November has been a sucky month in a sucky year, and on a recent trip back east for a family situation, I found that the collection of science fiction stories I brought with me for distraction just wasn’t cutting it. Unable to focus, I did the only sane thing and decided to binge-watch seasons 2 and 3 of The Office. After Michael Scott restored the humors in my brain, I raided my sister’s bookcase, where I found a number of books that have been languishing on my TBR list since approximately forever. While The Chocolate War by Robert Cormier and Night by Elie Wiesel are very different works (not least because one is fiction and one is a memoir), both share the distinction of being frequently assigned reading in high school classrooms. Since neither of these books made it into my curriculum as a teenager, I was glad to have the opportunity to rectify this oversight.
The Chocolate War is the type of young adult novel I would have loved as a young adult, a prep-school melodrama in the tradition of A Separate Peace (I know adults and Lisa Simpson love to hate on John Knowles; there’s a reason we read these books as adolescents). The Chocolate War centers on Trinity High School and a group called The Vigils, a secret society of older students who prank and torment teachers and underclassmen alike. The school leadership (particularly Brother Leon, a Catholic Brother and acting headmaster) knows about The Vigils and tacitly supports the group by looking the other way. Archie Costello, a key figure in The Vigils, instructs quiet freshman Jerry Renault to refuse to participate in the school’s all-important fundraiser, the chocolate sale, for a period of 10 days, thereby incurring the wrath of Brother Leon. At the end of the 10 days, Jerry inexplicably decides to continue to refuse to sell the chocolate, in spite of Archie’s command to the contrary. What follows is a power struggle between Archie, Jerry, and Brother Leon, in which Jerry is alternately lauded as a hero of individualism and persecuted as a troublemaker and a pariah. In the end, Jerry regrets that he attempted to “disturb the universe” (inspired by a poster quoting T.S. Eliot) and tells his friend Goober that it’s easier to just conform. “They tell you to do your thing but they don’t mean it. They don’t want you to do your own thing, not unless it happens to be their thing, too.”
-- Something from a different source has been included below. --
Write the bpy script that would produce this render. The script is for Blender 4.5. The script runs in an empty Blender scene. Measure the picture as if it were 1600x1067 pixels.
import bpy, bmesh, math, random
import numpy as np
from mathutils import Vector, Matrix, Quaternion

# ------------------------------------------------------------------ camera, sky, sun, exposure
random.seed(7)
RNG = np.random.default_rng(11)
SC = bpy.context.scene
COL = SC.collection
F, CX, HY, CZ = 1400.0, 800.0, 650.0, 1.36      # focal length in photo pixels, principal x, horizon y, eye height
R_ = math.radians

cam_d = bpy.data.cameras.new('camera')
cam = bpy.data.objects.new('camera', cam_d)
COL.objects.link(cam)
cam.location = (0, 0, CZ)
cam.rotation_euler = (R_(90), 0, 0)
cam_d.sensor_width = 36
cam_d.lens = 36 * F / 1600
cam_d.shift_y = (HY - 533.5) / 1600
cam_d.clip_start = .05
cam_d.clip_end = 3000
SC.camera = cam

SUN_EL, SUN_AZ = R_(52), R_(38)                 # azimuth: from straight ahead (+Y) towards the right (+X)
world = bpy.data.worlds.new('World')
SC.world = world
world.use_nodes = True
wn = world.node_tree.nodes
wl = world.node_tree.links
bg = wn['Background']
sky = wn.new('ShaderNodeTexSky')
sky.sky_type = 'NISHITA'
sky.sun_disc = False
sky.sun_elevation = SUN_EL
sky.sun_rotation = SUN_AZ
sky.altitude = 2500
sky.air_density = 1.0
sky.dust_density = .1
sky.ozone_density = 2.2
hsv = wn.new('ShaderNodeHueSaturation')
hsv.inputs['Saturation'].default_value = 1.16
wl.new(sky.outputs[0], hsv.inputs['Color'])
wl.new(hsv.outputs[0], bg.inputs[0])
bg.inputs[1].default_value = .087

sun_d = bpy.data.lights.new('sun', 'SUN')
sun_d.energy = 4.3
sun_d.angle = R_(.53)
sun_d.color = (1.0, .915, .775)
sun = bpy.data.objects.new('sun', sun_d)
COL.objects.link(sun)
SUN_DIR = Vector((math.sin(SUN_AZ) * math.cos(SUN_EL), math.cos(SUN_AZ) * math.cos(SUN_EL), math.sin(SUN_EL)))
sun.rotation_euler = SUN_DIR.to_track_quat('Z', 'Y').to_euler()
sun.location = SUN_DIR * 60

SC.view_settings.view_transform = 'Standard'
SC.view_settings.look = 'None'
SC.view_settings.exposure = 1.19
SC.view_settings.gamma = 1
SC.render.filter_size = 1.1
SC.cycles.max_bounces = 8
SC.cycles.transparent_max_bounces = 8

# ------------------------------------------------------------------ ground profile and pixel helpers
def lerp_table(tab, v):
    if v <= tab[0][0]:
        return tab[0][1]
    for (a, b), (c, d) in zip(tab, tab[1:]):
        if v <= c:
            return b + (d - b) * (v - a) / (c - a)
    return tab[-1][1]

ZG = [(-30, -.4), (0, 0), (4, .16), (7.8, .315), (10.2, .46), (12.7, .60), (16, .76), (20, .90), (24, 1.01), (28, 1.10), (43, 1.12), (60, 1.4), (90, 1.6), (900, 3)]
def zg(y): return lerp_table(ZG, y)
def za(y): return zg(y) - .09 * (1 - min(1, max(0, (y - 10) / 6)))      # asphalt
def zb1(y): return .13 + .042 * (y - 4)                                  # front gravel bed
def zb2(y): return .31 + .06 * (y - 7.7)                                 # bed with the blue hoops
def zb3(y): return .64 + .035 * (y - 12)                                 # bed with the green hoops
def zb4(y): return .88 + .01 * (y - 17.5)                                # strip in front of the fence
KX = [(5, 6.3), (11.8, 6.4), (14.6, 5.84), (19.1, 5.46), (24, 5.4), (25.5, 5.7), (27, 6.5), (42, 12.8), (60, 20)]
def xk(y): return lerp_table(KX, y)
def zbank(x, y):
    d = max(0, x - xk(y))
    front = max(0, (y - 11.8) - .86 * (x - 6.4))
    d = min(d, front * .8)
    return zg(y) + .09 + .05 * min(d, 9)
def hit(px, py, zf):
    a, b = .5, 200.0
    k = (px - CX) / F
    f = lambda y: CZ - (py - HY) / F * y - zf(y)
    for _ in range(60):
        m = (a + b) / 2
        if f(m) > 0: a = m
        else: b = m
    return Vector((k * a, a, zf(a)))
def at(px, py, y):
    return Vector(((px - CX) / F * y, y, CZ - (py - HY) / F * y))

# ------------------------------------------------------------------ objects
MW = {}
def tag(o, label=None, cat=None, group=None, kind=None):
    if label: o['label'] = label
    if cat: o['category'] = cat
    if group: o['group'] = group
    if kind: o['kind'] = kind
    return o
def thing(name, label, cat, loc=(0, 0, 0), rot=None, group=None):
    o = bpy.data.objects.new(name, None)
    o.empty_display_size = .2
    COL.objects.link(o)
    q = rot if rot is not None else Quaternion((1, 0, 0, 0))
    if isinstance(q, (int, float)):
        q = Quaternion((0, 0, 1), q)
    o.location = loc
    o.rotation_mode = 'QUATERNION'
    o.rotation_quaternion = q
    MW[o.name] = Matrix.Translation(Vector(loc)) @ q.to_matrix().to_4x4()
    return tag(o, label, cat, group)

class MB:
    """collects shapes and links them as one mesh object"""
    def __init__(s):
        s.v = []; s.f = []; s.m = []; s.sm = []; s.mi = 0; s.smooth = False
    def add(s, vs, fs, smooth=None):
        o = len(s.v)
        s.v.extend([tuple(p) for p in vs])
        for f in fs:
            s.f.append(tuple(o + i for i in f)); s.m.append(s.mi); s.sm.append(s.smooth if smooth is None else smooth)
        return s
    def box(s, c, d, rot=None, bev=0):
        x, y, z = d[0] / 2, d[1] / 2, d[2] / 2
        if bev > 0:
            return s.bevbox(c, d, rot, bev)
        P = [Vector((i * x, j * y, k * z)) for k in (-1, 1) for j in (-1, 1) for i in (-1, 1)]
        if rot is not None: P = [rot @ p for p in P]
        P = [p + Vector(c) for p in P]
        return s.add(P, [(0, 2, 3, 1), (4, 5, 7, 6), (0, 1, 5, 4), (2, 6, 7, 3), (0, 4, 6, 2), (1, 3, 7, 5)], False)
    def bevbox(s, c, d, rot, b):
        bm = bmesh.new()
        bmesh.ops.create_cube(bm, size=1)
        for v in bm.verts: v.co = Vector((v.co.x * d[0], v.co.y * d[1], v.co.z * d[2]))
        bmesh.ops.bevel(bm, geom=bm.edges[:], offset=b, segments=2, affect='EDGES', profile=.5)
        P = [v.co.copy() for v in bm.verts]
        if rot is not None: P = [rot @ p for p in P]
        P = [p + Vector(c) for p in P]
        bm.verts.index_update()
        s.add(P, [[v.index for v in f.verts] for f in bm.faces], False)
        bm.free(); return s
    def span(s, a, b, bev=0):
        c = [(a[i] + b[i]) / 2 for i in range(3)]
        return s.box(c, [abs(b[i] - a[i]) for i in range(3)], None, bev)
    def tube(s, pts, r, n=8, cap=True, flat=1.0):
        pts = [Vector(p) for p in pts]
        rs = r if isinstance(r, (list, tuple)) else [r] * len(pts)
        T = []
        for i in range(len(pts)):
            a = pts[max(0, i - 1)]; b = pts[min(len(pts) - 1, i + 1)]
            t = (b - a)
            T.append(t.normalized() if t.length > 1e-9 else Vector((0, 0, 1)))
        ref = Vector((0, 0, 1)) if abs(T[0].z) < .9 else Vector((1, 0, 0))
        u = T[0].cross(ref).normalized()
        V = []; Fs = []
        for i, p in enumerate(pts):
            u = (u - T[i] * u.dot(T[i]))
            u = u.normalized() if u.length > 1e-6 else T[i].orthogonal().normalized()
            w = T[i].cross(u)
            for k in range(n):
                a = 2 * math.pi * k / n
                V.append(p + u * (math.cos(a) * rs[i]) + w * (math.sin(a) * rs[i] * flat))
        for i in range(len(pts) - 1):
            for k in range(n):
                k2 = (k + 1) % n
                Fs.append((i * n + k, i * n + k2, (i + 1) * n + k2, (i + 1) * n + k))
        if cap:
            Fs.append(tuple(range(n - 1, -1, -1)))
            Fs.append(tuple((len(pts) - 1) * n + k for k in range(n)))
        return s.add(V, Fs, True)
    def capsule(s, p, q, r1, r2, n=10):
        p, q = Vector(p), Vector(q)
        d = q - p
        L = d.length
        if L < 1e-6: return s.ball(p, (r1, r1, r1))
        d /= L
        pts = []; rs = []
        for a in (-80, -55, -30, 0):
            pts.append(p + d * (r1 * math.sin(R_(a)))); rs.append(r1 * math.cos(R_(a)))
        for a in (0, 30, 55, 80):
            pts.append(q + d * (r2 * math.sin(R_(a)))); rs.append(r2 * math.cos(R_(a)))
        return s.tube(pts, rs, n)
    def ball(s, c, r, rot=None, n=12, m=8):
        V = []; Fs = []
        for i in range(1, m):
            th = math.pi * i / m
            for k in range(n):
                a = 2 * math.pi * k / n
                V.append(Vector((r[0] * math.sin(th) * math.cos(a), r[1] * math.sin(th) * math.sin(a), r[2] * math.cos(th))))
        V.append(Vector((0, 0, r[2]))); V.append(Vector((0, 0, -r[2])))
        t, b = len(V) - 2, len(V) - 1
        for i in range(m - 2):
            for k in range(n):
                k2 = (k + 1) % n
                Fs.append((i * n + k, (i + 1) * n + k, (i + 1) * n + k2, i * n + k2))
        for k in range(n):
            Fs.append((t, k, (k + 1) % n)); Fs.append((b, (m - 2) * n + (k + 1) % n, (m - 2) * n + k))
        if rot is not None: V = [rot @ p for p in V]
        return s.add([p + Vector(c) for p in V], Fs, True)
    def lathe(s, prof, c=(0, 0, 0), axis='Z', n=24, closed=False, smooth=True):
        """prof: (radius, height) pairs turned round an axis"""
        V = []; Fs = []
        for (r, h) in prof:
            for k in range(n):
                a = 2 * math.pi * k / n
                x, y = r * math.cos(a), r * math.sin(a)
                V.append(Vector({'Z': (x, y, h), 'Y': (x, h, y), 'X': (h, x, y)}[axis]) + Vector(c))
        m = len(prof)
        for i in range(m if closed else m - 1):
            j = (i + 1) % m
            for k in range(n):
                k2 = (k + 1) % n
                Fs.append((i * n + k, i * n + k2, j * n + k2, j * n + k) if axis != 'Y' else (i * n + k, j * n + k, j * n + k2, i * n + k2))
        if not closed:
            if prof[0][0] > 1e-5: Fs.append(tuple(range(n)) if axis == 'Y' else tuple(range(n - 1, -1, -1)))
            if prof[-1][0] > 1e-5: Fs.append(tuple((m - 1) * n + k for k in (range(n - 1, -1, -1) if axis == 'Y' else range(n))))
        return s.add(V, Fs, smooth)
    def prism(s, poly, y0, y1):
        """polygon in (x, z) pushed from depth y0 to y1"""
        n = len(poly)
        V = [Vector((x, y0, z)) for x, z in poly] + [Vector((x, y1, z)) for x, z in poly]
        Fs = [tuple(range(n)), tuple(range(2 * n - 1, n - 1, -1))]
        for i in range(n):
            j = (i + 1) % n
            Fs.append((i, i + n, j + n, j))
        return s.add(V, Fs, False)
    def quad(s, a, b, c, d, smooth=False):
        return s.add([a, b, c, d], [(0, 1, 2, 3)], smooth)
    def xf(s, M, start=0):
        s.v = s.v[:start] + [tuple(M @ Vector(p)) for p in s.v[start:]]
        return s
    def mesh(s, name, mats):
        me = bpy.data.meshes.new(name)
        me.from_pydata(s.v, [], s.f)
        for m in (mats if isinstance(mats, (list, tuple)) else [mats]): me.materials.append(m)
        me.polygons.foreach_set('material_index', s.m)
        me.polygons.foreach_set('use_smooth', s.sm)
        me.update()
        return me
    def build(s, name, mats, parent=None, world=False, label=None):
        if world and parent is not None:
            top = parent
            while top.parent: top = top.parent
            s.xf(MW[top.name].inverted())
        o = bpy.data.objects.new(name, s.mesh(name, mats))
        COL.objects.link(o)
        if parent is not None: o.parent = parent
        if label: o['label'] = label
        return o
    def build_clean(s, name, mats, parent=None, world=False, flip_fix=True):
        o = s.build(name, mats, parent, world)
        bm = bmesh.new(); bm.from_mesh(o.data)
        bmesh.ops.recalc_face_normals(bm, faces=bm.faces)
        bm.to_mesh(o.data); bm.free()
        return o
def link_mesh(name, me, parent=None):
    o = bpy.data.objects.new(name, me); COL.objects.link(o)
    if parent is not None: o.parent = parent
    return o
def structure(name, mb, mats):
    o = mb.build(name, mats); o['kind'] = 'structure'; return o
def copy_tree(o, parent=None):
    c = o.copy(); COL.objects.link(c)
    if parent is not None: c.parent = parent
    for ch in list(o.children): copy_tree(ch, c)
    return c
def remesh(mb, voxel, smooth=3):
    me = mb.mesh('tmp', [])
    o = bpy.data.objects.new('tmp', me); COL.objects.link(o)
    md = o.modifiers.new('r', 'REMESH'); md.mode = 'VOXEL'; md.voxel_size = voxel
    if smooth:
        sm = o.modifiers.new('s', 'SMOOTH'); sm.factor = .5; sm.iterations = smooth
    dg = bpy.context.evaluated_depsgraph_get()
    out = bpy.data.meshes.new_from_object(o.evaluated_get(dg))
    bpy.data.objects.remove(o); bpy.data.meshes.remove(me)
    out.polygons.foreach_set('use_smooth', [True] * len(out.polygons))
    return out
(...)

Night, a much more somber read, recounts Elie Wiesel’s experiences during the Holocaust from the invasion of Hungary by the Nazis to the deportation of his family first to the ghettos and then to concentration camps. Wiesel and his father were eventually transferred to Auschwitz and then Buchenwald. My own words can’t effectively express the sorrow and horrors that Wiesel describes, yet the most moving and perhaps painful portions are Wiesel’s struggles to care for his father, and to continue to want to care for him. As his father deteriorates in the camps, Wiesel has to make a choice whether to watch out for himself or to reduce his own odds of surviving by protecting his father. At one point, when guards are ordering that anyone who can’t keep up be shot, Wiesel speaks with an old Rabbi who has been separated from his son. Thinking that his son didn’t notice that he had been struggling, the Rabbi searches in vain; Wiesel, meanwhile, doesn’t have the heart to tell him that the son had seen his father trailing but had just run more quickly to save himself. Wiesel remembers, “And, in spite of myself, a prayer rose in my heart, to that God in whom I no longer believed. My God, Lord of the Universe, give me strength never to do what Rabbi Eliahou’s son has done.”
Since I don’t have children, I’m not sure whether these books are still taught in high school. Much has been said about “required reading” turning young people off books, but I would counter that a book like Night needs to be taught. Recent surveys have suggested that knowledge about the Holocaust is diminishing among young people, and a book like Wiesel’s makes the topic personal by sharing a survivor’s own words. As for The Chocolate War, perhaps it’s a bit too quaint for this generation of high school students. Thinking back to my 13-year-old-self, I could relate. But then again, I still like John Knowles.